On April 24, 2020, the Company issued and sold 128.3 million shares of common stock and 82.5 million pre-funded warrants to purchase shares of common stock. The price to the public in this offering for each share of common stock was $0.15 and for each pre-funded warrant was $0.1499. Each pre-funded warrant has an exercise price of $0.0001 per share and is exercisable immediately upon issuance. The warrants are subject to certain limitations on beneficial ownership. Gross proceeds from this offering to Actinium were $31.6 million, before deducting underwriting discounts and commissions and other offering expenses payable by the Company. Net proceeds from this offering were $29.1 million.

 

In June 2020, holders of 36.0 million pre-funded warrants exercised their warrants at $0.0001 per share and received 36.0 million shares of common stock.

 

In June 2020, the Company issued 157 thousand shares of restricted common stock for consulting services.

 

On June 19, 2020, the Company issued and sold 55.7 million shares of common stock and 21.3 million pre-funded warrants to purchase shares of common stock. The price to the public in this offering for each share of common stock was $0.325 and for each pre-funded warrant was $0.3249. Each pre-funded warrant has an exercise price of $0.0001 per share and is exercisable immediately upon issuance. The warrants are subject to certain limitations on beneficial ownership. Gross proceeds from this offering to Actinium were $25.0 million, before deducting underwriting discounts and commissions and other offering expenses payable by the Company.

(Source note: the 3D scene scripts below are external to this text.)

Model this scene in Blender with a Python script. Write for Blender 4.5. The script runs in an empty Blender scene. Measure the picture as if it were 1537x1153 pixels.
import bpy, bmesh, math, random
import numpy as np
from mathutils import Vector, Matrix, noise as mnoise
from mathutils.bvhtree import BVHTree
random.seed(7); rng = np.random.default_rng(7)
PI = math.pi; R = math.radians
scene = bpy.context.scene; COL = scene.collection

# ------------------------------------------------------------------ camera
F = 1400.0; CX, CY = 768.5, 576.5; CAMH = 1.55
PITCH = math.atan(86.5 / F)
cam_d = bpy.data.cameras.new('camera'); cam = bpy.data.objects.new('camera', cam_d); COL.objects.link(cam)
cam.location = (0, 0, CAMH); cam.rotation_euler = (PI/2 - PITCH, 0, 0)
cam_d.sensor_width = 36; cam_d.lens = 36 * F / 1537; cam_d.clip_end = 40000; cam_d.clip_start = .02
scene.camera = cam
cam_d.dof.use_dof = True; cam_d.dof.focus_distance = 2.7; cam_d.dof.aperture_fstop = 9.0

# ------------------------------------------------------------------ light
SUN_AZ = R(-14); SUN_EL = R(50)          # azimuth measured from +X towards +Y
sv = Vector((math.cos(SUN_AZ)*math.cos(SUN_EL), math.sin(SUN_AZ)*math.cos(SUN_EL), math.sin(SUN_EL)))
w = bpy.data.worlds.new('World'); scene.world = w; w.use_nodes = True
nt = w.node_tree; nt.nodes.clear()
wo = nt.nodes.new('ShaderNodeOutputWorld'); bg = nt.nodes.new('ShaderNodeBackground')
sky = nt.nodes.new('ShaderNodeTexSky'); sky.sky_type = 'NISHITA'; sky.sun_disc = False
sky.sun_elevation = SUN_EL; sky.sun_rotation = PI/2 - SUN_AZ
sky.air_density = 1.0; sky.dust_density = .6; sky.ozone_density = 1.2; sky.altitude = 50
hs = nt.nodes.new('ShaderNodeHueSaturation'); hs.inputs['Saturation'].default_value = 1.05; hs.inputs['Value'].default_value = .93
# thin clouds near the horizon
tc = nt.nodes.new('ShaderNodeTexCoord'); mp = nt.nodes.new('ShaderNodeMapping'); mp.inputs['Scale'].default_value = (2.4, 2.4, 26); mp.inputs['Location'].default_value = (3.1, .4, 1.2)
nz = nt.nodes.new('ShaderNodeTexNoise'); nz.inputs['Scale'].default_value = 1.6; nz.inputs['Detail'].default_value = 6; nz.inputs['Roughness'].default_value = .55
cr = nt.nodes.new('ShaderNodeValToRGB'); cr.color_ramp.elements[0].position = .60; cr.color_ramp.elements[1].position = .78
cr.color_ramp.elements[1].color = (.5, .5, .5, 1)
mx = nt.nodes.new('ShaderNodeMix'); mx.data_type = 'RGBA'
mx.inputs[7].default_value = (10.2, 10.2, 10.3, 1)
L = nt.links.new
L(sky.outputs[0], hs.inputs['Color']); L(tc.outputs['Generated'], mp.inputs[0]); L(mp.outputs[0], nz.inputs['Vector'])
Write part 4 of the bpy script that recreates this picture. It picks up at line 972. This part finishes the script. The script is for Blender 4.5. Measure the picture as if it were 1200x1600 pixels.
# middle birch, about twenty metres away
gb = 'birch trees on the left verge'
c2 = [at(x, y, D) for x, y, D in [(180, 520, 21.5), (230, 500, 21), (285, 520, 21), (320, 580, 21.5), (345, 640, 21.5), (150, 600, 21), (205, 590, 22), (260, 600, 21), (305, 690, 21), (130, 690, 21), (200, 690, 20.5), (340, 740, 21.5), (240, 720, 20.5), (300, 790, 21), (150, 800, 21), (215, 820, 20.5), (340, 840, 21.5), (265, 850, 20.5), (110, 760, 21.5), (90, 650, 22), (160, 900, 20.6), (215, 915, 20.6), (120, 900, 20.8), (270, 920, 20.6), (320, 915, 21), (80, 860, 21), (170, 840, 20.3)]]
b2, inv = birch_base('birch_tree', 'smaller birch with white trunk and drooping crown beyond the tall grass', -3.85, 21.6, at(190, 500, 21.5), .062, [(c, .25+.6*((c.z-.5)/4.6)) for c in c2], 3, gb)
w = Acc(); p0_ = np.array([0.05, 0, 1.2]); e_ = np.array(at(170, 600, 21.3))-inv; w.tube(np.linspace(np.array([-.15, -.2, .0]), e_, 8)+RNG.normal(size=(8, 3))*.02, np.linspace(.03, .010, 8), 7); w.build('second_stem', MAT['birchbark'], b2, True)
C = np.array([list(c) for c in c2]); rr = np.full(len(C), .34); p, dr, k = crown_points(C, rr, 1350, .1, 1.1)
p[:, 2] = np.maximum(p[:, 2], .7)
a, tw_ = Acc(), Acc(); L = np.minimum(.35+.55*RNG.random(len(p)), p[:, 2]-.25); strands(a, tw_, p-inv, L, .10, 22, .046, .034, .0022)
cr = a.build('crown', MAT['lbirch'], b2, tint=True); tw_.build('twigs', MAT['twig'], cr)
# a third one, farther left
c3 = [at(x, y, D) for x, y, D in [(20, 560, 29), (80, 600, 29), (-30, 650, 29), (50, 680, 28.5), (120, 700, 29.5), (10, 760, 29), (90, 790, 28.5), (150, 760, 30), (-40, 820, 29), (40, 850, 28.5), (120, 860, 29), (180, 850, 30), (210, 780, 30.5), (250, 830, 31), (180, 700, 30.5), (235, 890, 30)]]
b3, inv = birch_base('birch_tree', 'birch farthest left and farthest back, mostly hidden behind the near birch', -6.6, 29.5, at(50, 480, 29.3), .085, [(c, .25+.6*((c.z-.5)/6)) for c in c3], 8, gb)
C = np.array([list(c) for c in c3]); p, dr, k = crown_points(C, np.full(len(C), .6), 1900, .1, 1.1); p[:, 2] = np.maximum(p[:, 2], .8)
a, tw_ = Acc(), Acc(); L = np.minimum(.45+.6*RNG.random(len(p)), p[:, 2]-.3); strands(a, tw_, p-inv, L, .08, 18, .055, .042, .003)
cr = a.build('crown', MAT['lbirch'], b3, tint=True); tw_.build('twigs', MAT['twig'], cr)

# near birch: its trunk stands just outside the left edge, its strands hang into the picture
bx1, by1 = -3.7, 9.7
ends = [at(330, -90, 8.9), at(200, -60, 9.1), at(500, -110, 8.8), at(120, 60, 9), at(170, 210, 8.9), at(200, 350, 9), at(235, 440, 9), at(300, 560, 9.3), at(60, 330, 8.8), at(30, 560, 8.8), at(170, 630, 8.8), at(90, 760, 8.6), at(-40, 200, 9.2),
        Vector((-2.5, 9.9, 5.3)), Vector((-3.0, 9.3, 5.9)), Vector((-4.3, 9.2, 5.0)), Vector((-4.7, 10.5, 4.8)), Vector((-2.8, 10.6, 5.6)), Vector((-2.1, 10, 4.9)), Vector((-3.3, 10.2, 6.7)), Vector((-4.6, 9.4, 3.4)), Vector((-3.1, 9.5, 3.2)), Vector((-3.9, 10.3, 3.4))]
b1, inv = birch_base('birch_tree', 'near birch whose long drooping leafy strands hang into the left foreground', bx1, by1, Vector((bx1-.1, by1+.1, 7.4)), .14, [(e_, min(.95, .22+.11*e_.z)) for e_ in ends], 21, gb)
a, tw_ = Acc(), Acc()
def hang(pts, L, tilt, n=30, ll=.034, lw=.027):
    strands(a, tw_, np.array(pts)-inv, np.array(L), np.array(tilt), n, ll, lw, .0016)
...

Net proceeds from this offering were $22.8 million.

 

In connection with the Company's June 2020 public offering, the Company suspended, and during the duration of the June 2020 public offering did not offer, any securities pursuant to the Lincoln Park Agreement and the ATM Sales Agreement. The Company will not make any sales of securities pursuant to the Lincoln Park Agreement and the ATM Sales Agreement unless and until a new prospectus supplement is filed with the SEC; however, the Lincoln Park Agreement and the ATM Sales Agreement remain in full force and effect.